Shonda Ingram earned her master’s degree in social work at the same time her son earned his high school diploma. Now, she has his Heisman Trophy on display in her home.

Not even Saban predicted the baby-faced bowling ball he recruited from Michigan would win college football’s most prestigious award as a sophomore. But that’s exactly what Ingram did, rushing for 1,678 yards to lead the Crimson Tide to a 14-0 record. He became the first Heisman winner in Alabama’s decorated history.

That glory did not carry into his early years as a pro. Ingram started just 12 games and carried just 356 times over his first three seasons in New Orleans. If he wasn’t exactly another Heisman bust, he was at least a frustrated young player.
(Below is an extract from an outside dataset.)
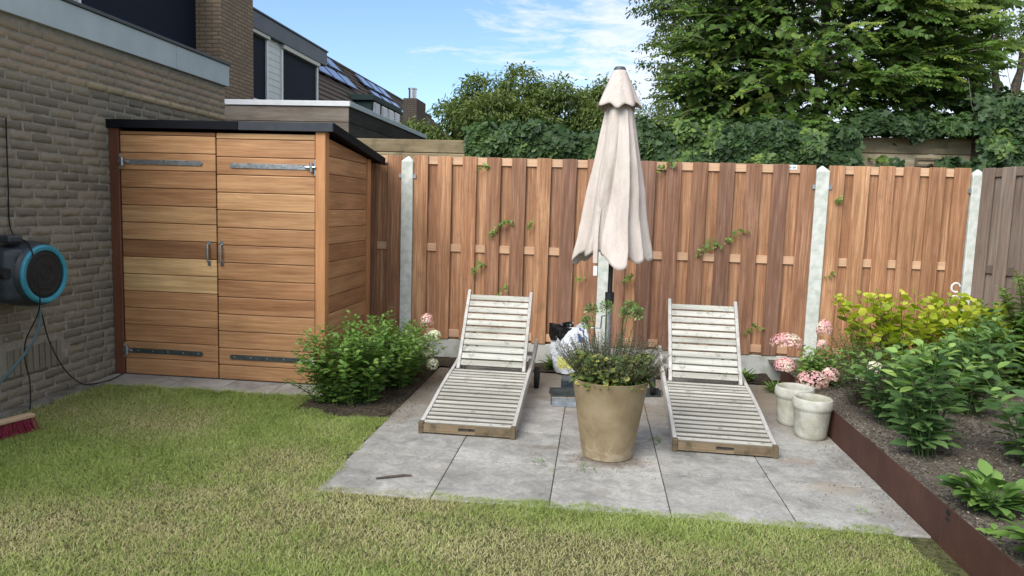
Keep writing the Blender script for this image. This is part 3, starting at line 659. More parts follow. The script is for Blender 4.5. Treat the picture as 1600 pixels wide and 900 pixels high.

“I just felt like people held me to a higher standard, which they should,” he said, reflecting on the pressures he faced. “Everything wasn’t always perfect, but my life never was always perfect. Just being resilient, being able to fight and always believe in myself, I think that helped me overcome the obstacles and those doubts people had about me.”

He got there in time, growing into one of the best all-around backs in the league and becoming that figure Brees described as the “heart and soul” of the Saints’ locker room.

Ingram now looks at those early New Orleans years as a “blessing in disguise” because of the tread he didn’t rub from his tires. He’ll turn 30 four days before Christmas, an age at which many star backs are already retired. But he feels and runs like a younger man.

The Ravens bet as much when they signed him to a three-year, $15 million contract in the offseason.

Ingram feels running backs are taken for granted in the modern game, that the physical and emotional spark they provide is overlooked as passes fill the air at ever greater rates.

He takes solace, however, when he hears his new teammates describe how much he means to them.

“I don’t aim for that,” he said. “But when people say things like that about me, that’s what matters the most, that my brothers and my peers think highly of me and know what they’re going to get from me. I don’t try to be a crazy leader. I just try to treat people how I want to be treated. I’m not trying to be anything other than myself.”